Saving local media requires new thinking and new data

—Local media is often ignored by media planners because of data gaps that ignore smaller communities and marginalized groups, says Sarah Thompson—

Media planning is fuelled by data and crafted by tools that shape investment decisions for clients looking to create market share or growth opportunities.

It is both an art (because of the thinking about how media exists in Canadians lives) and a science (using data from panels and other sources).

But within these data sets, media opportunities, and decisions, there is an information gap that every planner, investment executive, and brand executive needs to understand. This gap also explains why local Canadian media started to appear less and less on media plans, something the CMDC has identified as a pressing and important problem—not just for the industry but for the country and democracy itself. The goal of the mission is to retain media investment in Canadian local media.

“Our data banks are missing data and research on underrepresented and marginalized communities in Canada which make up an important portion of the population,” said Brian Cuddy, SVP at Cossette Media. “This prevents us from having true understanding of, and the ability to empathize with, all Canadians.”

First, there is a quality issue with the data that planners are seeing. The past decade has seen fewer markets measured by Numeris—long a backbone for data in TV and radio. That is a problem, because new planners don’t know what they don’t see in the data.

As sources for media behaviour and habits used with planning tools, Canada panels don’t recognize the inherent data bias, they also under sample, and fail to provide the granularity needed to truly understand and market to all of Canada.

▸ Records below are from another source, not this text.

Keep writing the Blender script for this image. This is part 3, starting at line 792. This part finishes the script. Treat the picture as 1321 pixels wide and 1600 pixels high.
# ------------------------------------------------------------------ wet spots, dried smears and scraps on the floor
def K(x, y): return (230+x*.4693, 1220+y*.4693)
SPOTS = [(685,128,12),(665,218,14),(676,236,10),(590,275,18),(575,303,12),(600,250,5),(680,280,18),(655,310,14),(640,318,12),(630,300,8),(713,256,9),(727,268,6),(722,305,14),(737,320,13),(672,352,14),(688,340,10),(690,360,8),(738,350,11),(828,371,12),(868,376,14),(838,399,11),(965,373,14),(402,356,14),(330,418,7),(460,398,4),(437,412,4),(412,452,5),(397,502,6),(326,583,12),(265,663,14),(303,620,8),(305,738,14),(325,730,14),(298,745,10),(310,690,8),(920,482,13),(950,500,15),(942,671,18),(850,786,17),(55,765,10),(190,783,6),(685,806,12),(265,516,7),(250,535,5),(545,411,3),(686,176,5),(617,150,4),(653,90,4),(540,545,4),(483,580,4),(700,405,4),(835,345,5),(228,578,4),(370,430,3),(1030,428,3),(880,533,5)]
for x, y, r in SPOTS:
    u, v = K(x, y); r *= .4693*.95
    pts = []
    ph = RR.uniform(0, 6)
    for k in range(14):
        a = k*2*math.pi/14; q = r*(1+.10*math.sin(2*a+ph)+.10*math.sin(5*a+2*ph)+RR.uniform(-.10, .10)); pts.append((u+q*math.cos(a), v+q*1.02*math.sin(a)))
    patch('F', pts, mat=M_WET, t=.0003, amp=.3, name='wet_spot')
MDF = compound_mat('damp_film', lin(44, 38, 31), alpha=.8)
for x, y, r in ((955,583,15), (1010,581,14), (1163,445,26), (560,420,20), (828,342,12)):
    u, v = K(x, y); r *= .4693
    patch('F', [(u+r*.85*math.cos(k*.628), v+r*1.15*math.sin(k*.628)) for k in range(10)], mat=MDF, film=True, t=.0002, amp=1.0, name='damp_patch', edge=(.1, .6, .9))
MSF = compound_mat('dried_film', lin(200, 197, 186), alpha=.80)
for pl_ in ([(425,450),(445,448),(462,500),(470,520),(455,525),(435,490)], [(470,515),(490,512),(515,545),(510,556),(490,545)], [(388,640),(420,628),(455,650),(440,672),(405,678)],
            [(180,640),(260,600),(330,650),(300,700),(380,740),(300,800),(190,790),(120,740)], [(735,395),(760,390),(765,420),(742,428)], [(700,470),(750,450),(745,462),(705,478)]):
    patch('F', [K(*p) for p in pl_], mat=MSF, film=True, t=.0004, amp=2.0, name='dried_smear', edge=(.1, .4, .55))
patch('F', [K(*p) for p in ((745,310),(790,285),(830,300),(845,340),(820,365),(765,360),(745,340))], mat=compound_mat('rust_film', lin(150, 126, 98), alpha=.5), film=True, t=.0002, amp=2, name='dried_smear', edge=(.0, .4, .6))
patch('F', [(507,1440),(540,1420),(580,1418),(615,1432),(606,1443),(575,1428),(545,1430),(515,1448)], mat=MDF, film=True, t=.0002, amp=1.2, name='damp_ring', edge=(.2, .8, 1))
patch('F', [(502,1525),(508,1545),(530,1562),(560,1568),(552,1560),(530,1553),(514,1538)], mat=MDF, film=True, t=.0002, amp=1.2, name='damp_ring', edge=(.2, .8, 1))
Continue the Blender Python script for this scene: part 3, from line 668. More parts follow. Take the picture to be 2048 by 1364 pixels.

There are many reasons for this data quality issue, but the main reason is cost and reliability. It is expensive to get a panel that allows for proper representation of smaller populations, and BIPOC, Indigenous and LGBTQ+ communities. There is no provider to do this regularly, because no one will pay that cost.

“The impact of this is that these communities become largely invisible within an incredibly important industry dataset,” said Cuddy.

The impact is that dollars aren’t allocated to something that doesn’t appear to be there, even though it is. If it isn’t measured and in a data set, it won’t appear on a plan. This is what has happened to local media, and the result is news deserts, ghost towns, and an eroding Canada media ecosystem.

If the data point doesn’t appear in Telmar, a platform used by the media industry to analyze panel and data to create investment plans, the planner doesn’t think to factor in the opportunity. No one knows to go and look at the absence of information—in fact, planners just assume media no longer exists as an opportunity in regions and among populations that never get measured. This is what we generally call confirmation bias: “The tendency to search for, interpret, favour, and recall information in a way that confirms one’s pre-existing beliefs or hypotheses.”

And so, the cycle of erosion of local media continues.

“If we can quantify that spending money on local media drives better KPI, whether they are brand-building metrics or more acquisition-driven metrics, versus global media outlets, I think we will see more planners incorporate local media more on their plans,” said David Rusli, chief data and strategy officer, Publicis.

It is time for planners across Canada to challenge their confirmation bias and appreciate what is missing in panels, Numeris and other sources, not only to build a stronger media investment strategy, but also to support local media.

Local media continues to show it is more trusted, garners more attention, and delivers better quality leads. We will address that in a forthcoming article. For now, it is important to ask: “What isn’t in this data set, and what opportunity are we missing?”